MDA, which works in coordination with local authorities, has four-wheel-drive vehicles especially suited for the beach.

MDA urged the public to only enter the water at recognized beaches that have lifeguards on duty. In the event of a drowning accident, call 101.

Do not to enter the water when lifeguards are not on duty, and do not leave children unattended in or near the water even for a moment, officials warned.

Children until the age of five are most at risk of drowning because their heads are large and heavy in proportion to their bodies, putting them more at risk for turning over face-down into the water. Small children can drown even in a few centimeters of water in the bathtub or a plastic wading pool, officials said.

Inflated plastic lifesavers and the like worn by children while swimming tend to impart a false sense of security; they do not prevent drowning and children must always be supervised.

Maintain eye contact with the lifeguard; if you can’t see him, he is unlikely to be able to see you.

One of the main causes of drowning in the Mediterranean are whirlpools and other strong currents. These can be identified by a choppy sea and waters of different colors because of the drift of seaweed and sand.

Any swimmer caught in a whirlpool tends to struggle against it, lose his strength and go under. MDA advised swimmers in such a situation to resist fighting and instead wait for the current to take him out to sea, where the tide will be weaker. Another option, for strong swimmers, is to swim at 90 degrees to the current until one escapes it and then to ride the waves back to shore.

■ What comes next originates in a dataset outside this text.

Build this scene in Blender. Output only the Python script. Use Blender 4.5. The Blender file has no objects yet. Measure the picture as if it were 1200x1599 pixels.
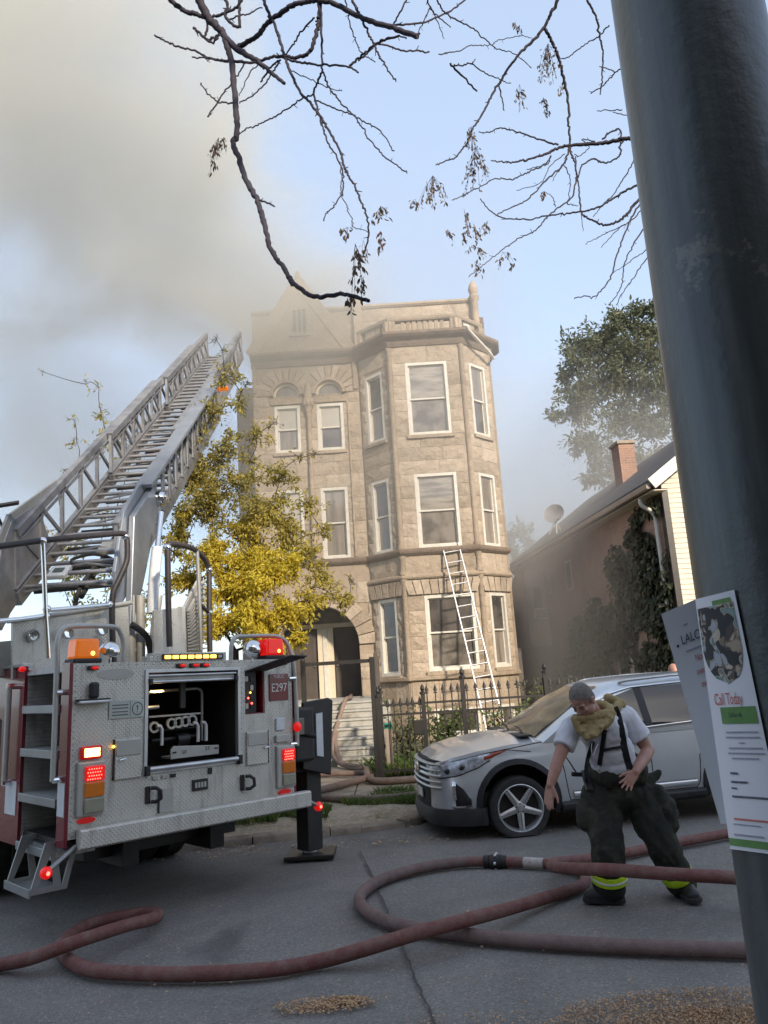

Do not enter the water when there are strong winds, particularly in the early afternoon. Such conditions often pull bathers out into the sea, especially in the Kinneret, MDA said.

It is dangerous for a non-lifeguard to attempt to save someone who is at risk of drowning, but if there is no other option, use a float or other lifesaving device while doing so.

Do not drink alcohol before entering the water. Never push someone under the water. Don’t dive in shallow waters. Do not run around the edge of a pool to avoid slipping. Always gate private pools to prevent children from wandering into the water without supervision.